Monday, March 02, 2020

How International is the English Language?

I'm used to rejection. It's part of life being a writer and in fact I can see a lot of value in the 'aim for 100 rejections in a year' idea. However, the best rejections offer constructive criticism or are neutral in tone. Today I received a really rude rejection from an American editor who suggested that though 'people in Scotland may speak like that' people in America would not want to read it.

Now I accept that there may be good reasons that my story didn't get included in the anthology in question but this is not a good reason. 

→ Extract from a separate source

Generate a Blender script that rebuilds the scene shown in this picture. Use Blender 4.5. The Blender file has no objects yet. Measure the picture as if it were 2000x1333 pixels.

The characters are Scottish, the setting is Scotland, sometime in the medium future. There are three styles of speaking in the story, there are those who speak an urban Scots-influenced English, those who speak a Western Isles style of English influenced by the rhythms of Gaelic (the first language of many people in those islands) and there is a character who speaks a very careful English because it's his second language and he doesn't want to make errors. All the ways of speaking are slightly different than they are now, because, well it's the future and language changes.

I haven't included swear words or particularly obscure Scots words and I've kept all elements of Scots in the dialogue, rather than in the narrative. To my eye, all the characters speak a readable form of English, with some influences from Scots and the rhythms of Gaelic. This makes the characters more individual and adds authenticity to the story. After all, people in Scotland don't actually speak like Americans and I certainly don't want to think that in the medium future, we'll all have, like, American accents.

Why shouldn't Americans want to read this? After all, Scottish cinemas show loads of American films and we have to listen to accents and dialects from across the States. I can't imagine a British editor would tell an American writer that they couldn't accept a story set in America because the characters sound too American!

People have different ways of speaking and reflecting that in fiction is surely a positive not a negative.